On Dienstag, 11. Januar 2022 16:47:14 CET you wrote:
On Tue, 11 Jan 2022 at 08:55, Stefan Brüns stefan.bruens@rwth-aachen.de
wrote:
On Freitag, 7. Januar 2022 18:10:05 CET you wrote:
On Fri, 7 Jan 2022 at 09:00, Stefan Brüns stefan.bruens@rwth-aachen.de
wrote:
In case real and expected segment count differ, don't compare the segment type/position for extra segments.
Unless it's e.g. a huge help when debugging failures, I'm not sure we care; if the segment counts don't match the test is going to fail, one way or another.
This is an invalid memory access (though read-only). This should never be done, even in tests.
That's not the position the Wine project has historically taken on this kind of thing, at least when it comes to the tests. The basic idea is that the test isn't supposed to fail, so when it does, we don't particularly care about any follow-up damage. (Provided that's limited to the test process.) I.e., think of ok() much like assert().
The follow-up damage is not only to the process, but most importantly to the person trying to debug the issue.

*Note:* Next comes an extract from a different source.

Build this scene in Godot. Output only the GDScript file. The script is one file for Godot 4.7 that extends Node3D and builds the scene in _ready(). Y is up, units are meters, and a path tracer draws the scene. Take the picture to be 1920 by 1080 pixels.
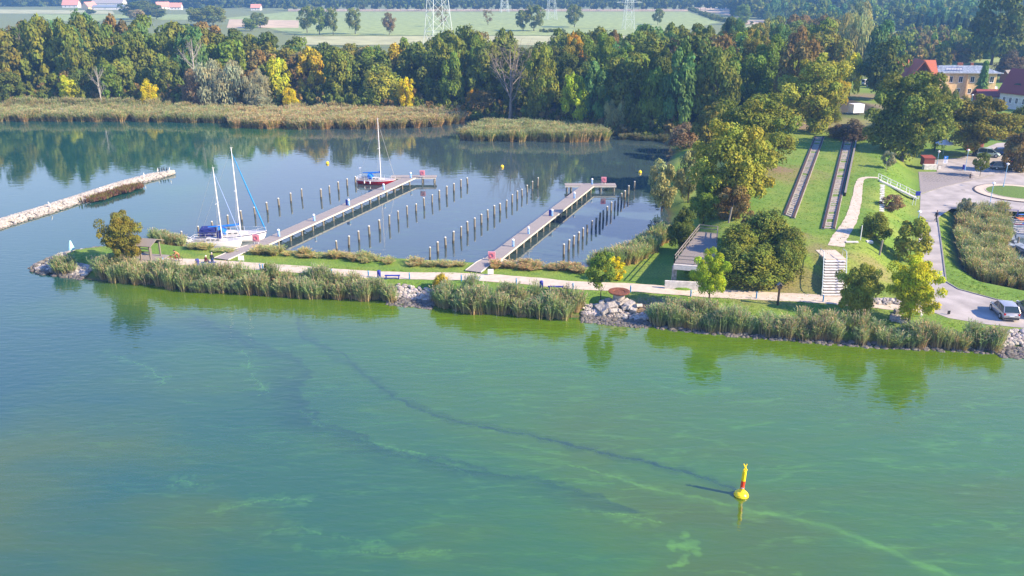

In case the segments do not match (which is the more likely case, as it is just random data for the extraneous segments), it print totally bogus coordinates. This is confusing at best, printing a totally wrong message ("mismatching segments") and random coordinates.
In case the segments do match (possible, as the allocated memory may reuse memory of an previous test, and coordinates of sequential tests are often similar), no coordinates are printed.
For someone very familiar with the code, this might be expected. For anybody else debugging becomes harder. I have wasted half an hour getting what was actually going on, and this change would have saved me the time.